Mezedes and suburban shopping centres make strange bedfellows, but Theo Kostoglou appears to have found a niche outside Melbourne's traditional inner-city culinary belt. His Kouzina Modern Greek and Meze Bar restaurant restaurants have sprung up next to cinema multiplexes in Doncaster, Taylors Lakes and Knox.

When the 42-year-old chef<2011>restaurateur opened his fifth restaurant last year, he again chose a location in a dining and entertainment complex, this time on the Gold Coast's waterfront Robina Promenade.

"People in the suburbs, they don't want to always travel into the city, especially during the week, they'll go somewhere closer to home,' Kostoglou says.
Location, demographics and conveniences such as parking play a big role, he says, whether it's Melbourne or Queensland.

"Robina has a strip of restaurants and cafes overlooking the water and state-of-the-art cinemas. It's very local, family oriented. It's not a tourist area," Kontoglou explains.

"In Melbourne, Watergardens (Taylors Lakes) did the same thing. They opened a restaurant precinct next to the water. Everyone that comes there says 'we can't believe we've got something this good so close and we don't have to go to the city or Carlton or Fitzroy'.

"Most suburbs now have good restaurants. I don't think there's a need for people to go into the city for food any more."

Kostoglou grew up in Brunswick and Pascoe Vale and spent his early years in his family's fish and chip shops in the northern suburbs. "I was out the back in what they called the factory, with the potatoes and the fish," he recalls.

"Sometimes I'd go to the market with my dad before school. Back then you had to get the fish at auction and skin and fillet it." By 16, Kostoglou had graduated to the grill.

After studying as an accountant, he travelled to Greece and worked for an uncle who ran two restaurants in Rhodes.

On day one, his uncle sent him into the kitchen. "I said 'what do you mean, I'm going out the front with the manager… I don't want to become a cook,' Kostoglou recounts.

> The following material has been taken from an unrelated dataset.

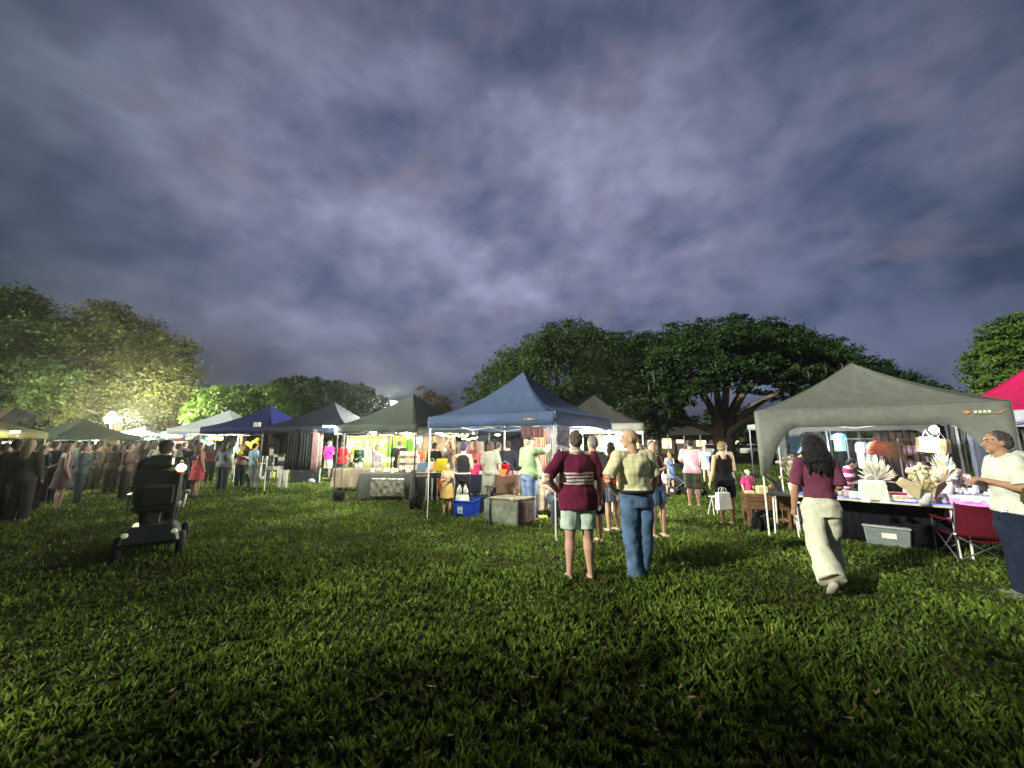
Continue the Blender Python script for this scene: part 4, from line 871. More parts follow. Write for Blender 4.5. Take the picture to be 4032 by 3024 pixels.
# under and near the blue tent
x, y = P(2082, 1745, 8.35).xy; person('man in sage green shirt and jeans wearing a cap under the blue tent', x, y, 60, 1.80, w=1.22, belly=.10, sk=SKW, hair='short', hc=(.34, .26, .14), top='long', tc=(.17, .24, .13), bot='long', bc=(.10, .14, .25), cap=(.02, .022, .03), aR='lift', aL='fwd', q=.012, hem=.50)
x, y = P(2178, 1745, 7.9).xy; person('person in grey shirt seated behind the striped table', x, y, 165, 1.60, sk=SKW, hair='short', hc=(.12, .1, .08), top='tee', tc=(.24, .25, .25), bot='long', bc=(.04, .05, .07), z_seat=.45, lL='sit', lR='sit', aL='lap', aR='lap')
x, y = P(1932, 1745, 9.6).xy; person('woman in long grey green dress beside the white tent pole', x, y, 8, 1.68, fem=True, w=1.1, sk=(.40, .24, .17), hair='bob', hc=(.06, .04, .03), top='tee', tc=(.19, .20, .16), bot='long skirt', bc=(.17, .18, .145), aL='fwd', aR='down')
x, y = P(1826, 1745, 8.9).xy; person('woman in black jumpsuit with white waist tie and bare shoulders', x, y, 5, 1.64, fem=True, sk=(.52, .31, .2), hair='bun', hc=(.03, .015, .06), top='crop', tc=(.012, .012, .016), bot='wide', bc=(.012, .012, .018), aL='reach', aR='front', belt=(.55, .5, .4), q=.013, hem=.56, tilt=10)
x, y = P(1766, 1745, 8.9).xy; person('small blonde girl in yellow sun top holding the hand of the woman in black', x, y, 175, 1.18, fem=True, sk=(.56, .36, .2), hair='bob', hc=(.20, .13, .06), top='tank', tc=(.5, .34, .25), bot='skirt', bc=(.5, .35, .12), shoe=(.4, .3, .2), aL='reach', aR='fwd')
x, y = P(1872, 1745, 10.4).xy; person('child in orange cap and magenta shirt beside the pram', x, y, -20, 1.25, sk=SKW, hair='short', hc=(.05, .03, .02), top='tee', tc=(.6, .05, .16), bot='shorts', bc=(.1, .1, .2), cap=(.75, .17, .02))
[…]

"He said 'You need to know how to run the kitchen before you can run your own restaurant, otherwise your chefs are going to be running you'. It was prescient advice.

After two years, he returned to Melbourne and, at 26, he opened his first restaurant in Niddrie: Lindos.

"In that part of Melbourne there were no Greek restaurants; in the western suburbs you could count them on one hand. Everyone was saying 'don't open a Greek restaurant there, there are no Greeks'. I said 'but Greeks eat it at home every day, I want to cook for other people'."

The punt paid off. Lindos was full from day one.

Pleasing diners proved less of a challenge for the ambitious young owner-chef, than dealing with old-school Greek cooks. "They wouldn't listen to me. I'm trying to be their boss and they'd say 'what do you know?' he laughs.

"They'd be standing there with a cigarette as they were cooking calamari or with a stubby next to the grill. Sometimes they'd wear aprons that hadn't been washed for a week."

Kostoglou left the kitchen clashes to run the floor but, frustrated by diner complaints, went back for a showdown. "They handed over their aprons and walked out of the kitchen thinking I couldn't cook."